The 4 p.m. performance of Beethoven's Ninth was preceded by two excellent performances--opening acts--that much of the crowd missed while milling around and jockeying for perfect viewing positions. The first was a spirited performance of classical favorites--Verdi's Overture to The Force of Destiny, Bach's Air from Orchestral Suite No. 3, Tchaikovsky's Romeo and Juliet, and Beethoven's Egmont Overture--by the Greater Boston Youth Symphony Orchestras under the direction of David Commanday. The youth orchestra's performance was exuberant and technically sound; they played with a finesse one might not have expected to hear from a youth orchestra. The youth orchestra was followed by a soulful performance by the Tanglewood Festival Chorus. Their treatment of three spirituals was excellent; "Ride the Chariot" especially sparkled. As lovely as these performances were, though, they are not the reason the throngs flocked to the Common.
The fanfare began with a thoughtful and fitting video tribute to Seiji Ozawa's life and legacy Boston mayor Thomas Menino good-naturedly fumbled his tribute to the maestro, mispronouncing his name and misnaming the chorus.
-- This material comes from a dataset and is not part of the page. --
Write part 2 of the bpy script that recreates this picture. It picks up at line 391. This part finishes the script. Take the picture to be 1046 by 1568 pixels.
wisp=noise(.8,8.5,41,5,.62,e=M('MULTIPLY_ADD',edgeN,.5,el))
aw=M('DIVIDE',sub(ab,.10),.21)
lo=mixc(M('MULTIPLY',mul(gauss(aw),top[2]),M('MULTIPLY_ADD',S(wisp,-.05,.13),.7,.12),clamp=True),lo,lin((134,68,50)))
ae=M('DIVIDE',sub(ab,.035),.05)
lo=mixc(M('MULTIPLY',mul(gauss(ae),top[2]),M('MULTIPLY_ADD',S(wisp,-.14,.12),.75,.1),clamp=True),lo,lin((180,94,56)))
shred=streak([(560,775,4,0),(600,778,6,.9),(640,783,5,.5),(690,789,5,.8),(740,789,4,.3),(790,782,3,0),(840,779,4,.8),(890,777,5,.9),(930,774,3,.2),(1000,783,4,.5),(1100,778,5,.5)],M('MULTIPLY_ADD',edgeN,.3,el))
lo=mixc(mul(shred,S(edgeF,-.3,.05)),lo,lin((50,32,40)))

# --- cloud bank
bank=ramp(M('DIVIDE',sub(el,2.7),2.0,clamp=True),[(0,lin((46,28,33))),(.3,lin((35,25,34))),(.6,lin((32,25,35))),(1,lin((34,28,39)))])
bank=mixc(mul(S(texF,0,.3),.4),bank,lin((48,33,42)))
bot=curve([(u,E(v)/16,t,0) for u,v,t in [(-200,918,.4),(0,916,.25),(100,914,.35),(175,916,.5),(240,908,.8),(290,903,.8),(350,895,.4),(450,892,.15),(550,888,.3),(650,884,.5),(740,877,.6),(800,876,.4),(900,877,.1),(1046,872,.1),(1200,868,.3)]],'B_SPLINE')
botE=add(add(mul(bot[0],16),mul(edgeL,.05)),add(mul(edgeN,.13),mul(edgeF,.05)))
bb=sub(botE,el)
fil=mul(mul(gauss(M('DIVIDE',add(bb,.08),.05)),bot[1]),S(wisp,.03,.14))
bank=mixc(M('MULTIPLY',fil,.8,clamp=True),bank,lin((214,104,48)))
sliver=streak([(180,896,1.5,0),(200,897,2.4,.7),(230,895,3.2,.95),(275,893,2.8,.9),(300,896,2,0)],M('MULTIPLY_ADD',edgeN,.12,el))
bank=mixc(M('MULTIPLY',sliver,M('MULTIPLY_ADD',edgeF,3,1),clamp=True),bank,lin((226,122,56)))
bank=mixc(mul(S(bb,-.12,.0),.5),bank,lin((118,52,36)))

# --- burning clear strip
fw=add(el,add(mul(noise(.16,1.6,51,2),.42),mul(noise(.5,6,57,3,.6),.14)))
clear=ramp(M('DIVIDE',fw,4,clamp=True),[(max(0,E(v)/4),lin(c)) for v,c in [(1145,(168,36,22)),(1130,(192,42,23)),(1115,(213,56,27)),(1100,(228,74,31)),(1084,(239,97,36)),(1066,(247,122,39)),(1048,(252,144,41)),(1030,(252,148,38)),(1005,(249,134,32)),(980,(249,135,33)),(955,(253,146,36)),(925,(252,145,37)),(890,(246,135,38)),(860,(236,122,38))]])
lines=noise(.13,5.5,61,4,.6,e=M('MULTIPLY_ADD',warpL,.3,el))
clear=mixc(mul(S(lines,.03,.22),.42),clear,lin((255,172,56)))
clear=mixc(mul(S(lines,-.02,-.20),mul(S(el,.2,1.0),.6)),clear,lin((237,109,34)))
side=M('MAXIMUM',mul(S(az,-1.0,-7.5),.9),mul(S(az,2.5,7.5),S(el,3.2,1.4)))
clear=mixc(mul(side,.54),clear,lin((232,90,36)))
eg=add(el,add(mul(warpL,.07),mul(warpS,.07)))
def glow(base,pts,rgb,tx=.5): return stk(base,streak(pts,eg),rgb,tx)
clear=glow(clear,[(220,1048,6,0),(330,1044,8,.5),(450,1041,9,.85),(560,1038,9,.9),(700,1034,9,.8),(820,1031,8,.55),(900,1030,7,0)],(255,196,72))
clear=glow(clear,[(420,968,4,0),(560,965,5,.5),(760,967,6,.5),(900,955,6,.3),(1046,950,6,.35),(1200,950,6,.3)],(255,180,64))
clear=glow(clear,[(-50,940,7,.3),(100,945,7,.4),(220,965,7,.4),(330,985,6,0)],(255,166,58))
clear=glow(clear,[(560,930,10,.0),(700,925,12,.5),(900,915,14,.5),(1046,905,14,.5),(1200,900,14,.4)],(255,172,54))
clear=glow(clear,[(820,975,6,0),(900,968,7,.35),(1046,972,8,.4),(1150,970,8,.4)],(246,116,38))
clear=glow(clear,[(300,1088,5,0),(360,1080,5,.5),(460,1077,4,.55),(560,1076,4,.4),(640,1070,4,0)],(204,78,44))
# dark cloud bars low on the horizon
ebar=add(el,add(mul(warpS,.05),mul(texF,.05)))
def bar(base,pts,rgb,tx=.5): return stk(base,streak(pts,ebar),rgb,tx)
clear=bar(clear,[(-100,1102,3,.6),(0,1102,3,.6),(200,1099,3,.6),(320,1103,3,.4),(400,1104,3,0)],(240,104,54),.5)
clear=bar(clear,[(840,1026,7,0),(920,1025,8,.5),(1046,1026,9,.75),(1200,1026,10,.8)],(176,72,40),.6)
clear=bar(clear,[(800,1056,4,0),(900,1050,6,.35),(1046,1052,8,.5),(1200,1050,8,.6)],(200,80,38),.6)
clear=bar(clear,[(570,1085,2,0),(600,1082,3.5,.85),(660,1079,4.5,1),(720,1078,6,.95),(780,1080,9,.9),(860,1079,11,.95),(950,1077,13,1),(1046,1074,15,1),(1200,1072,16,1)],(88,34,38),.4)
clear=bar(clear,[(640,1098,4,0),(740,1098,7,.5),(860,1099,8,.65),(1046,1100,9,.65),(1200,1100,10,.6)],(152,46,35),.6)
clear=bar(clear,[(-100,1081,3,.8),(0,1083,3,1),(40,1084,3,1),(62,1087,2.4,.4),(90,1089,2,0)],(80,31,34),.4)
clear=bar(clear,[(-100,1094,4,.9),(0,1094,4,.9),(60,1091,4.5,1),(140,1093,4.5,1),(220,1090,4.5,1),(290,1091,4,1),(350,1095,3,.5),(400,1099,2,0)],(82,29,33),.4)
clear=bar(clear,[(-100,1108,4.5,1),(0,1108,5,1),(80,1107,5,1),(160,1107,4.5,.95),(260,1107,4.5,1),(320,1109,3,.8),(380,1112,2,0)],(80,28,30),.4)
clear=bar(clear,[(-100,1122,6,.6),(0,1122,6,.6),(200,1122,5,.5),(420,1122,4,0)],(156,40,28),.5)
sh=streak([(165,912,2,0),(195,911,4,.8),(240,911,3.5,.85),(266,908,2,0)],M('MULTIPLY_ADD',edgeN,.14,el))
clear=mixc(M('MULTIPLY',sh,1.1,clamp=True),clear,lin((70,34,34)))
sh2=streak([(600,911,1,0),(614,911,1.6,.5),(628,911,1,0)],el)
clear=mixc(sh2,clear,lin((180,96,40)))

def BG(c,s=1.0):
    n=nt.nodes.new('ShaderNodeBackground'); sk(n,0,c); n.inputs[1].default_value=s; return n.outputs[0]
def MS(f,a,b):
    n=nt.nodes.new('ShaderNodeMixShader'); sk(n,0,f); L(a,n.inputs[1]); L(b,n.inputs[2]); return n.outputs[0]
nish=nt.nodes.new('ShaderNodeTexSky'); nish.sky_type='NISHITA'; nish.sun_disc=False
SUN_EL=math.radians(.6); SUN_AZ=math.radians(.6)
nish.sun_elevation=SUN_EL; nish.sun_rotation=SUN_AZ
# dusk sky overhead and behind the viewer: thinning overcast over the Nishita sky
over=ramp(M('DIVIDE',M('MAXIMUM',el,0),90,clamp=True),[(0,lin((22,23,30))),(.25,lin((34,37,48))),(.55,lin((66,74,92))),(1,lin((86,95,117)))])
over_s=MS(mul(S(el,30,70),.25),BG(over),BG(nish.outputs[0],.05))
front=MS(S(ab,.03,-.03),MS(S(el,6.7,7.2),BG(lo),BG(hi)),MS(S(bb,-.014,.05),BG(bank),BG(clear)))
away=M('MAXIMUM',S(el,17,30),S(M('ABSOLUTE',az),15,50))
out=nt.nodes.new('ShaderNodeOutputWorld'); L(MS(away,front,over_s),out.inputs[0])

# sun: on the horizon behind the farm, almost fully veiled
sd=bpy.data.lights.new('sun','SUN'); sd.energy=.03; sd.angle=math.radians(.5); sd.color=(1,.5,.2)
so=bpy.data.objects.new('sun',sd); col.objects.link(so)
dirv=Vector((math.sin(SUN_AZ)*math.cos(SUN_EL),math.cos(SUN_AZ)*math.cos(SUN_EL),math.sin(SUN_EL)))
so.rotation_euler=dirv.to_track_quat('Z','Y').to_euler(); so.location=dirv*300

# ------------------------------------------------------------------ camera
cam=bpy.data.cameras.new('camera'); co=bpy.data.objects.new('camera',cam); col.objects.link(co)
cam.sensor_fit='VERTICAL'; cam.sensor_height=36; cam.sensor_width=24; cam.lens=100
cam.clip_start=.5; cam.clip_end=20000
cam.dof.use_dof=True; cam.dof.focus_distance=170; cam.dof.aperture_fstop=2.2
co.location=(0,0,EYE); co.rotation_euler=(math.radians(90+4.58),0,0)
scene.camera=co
Finally, before the Symphony began, Boston Pops Conductor Keith Lockhart and Pops laureate conductor John Williams led the BSO in the "Star Spangled Banner" and "America the Beautiful." Their presence was not previously announced, but would have been sorely missed.
The only surprise of the afternoon was the absence of the honoree, Maestro Ozawa himself. He had been seriously ill all week--so sick that he could not conduct even conduct opening night at the Symphony on Wednesday. He would appear to conduct the fourth movement only. Brand-new assistant conductor Federico Cortese received the brunt of this surprise. Sunday's command performance was his first with the BSO, and with Beethoven's Ninth and an audience of 100,000 on the Boston Common is more than any conductor should expect in a lifetime, not to mention the first day.
Starting with the downbeat of the first movement of the symphony, though, critique becomes superfluous. Under Cortese's expert, if nervous, direction, the orchestra sailed confidently through the misty opening, the playful hints of the "Ode to Joy" theme to come, the fiery and furious scherzo, the graceful sweeping themes in the violins, the lyrical woodwind solos. The opening movements were filled with as much mystery and grandeur and promise as they ever were.
Ozawa arrived on stage early--early enough, in fact, to take the podium for the third movement as well as the fourth. The audience thundered applause, and paused the symphony for several grateful minutes. Ozawa's direction of the third "slow" movement and the final movement was much more luxurious than Cortese's probably would have been; Ozawa somehow hovered over the orchestra, distilling each phrase into crystalline clarity and infusing his boundless energy into the performers. The Tanglewood Festival Chorus and superb cast of soloists carried the "Ode to Joy" theme to breathtaking heights of expression, and the audience, riveted, thrilled in every moment.
The symphony ended, the spell broke and all of the annoying inconveniences brought upon by the confluence of large crowd in the middle of a large city sprung to reality. People grumbled that the location was horrible, the metallic stage looked suddenly gaudy and the exodus of the sweaty masses to the T squeezed the exhilaration of the afternoon into a distant, if pleasant, memory. Yet it was in the midst of this assembly of humanity at its most human that art at its most transcendent was given life. The touching imperfection of the spectacle somehow subsided in the presence of the great symphony whose unaffected beauty had never rung truer.